I'm still having this infuriating bug with custom-partitioning-install, I'm afraid ;-(.
It keeps auto-mounting-swap-partitions even if you want to create a (separate) encrypted system via the custom-partitioning...
E.g. you have a disk with and existing older linux-system with a swap-partition /dev/sda5 (e.g.a guest system, mini recovery-system, or something, kept separate from 'encrypted' mint-19 system you want to install).
Before starting ubiquity, you "swapoff -a" and double-check "cat /proc/swaps" is now empty.
You then open installer, go to custom-partitioning ("something else"), try to create a new /boot (ext4, format yes, /boot) and you try to format the crypto-partition, at which point things go wrong...
You set parititon to be formatted as crypto, set password for it... And ubiquity AUTOMATICALLY remounts the' 'other' /dev/sda5 linux-swap and you get papup screen "Unsafe swap space detected (as superuser)".
[...] "Please disable the swap space (e.g. by running swapoff)" ...etc... Its' clearly "auto-re-mounting" the swap at a really-inconvenient moment...
EVEN if you have a "(while true; do swapoff -a; sleep 0.5; done)" running in a root terminal, I *still* find that this happens. The only way I 'fixed' it is by temporarilaly zeroing out the swap-headers in the swap-partition then restoring it later (dd magic) to get it back as-before.
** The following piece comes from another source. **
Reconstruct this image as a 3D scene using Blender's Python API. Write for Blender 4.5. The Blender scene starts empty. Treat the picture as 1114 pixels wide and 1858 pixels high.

Clearly something in ubiquity or some kind of "re-scan-partitions" magic it calls-upon (elsewhere in live-systmem) is clearly "auto-mounting" linux-swap partitions.
This auto-mounting-swap can be problematic when doing partitioning of course, you can find you are unable to delete/resize another partition or (worse still) swap is still mounted when you do manual stuff with repartitiosing/filesystems and mayhem-ensues.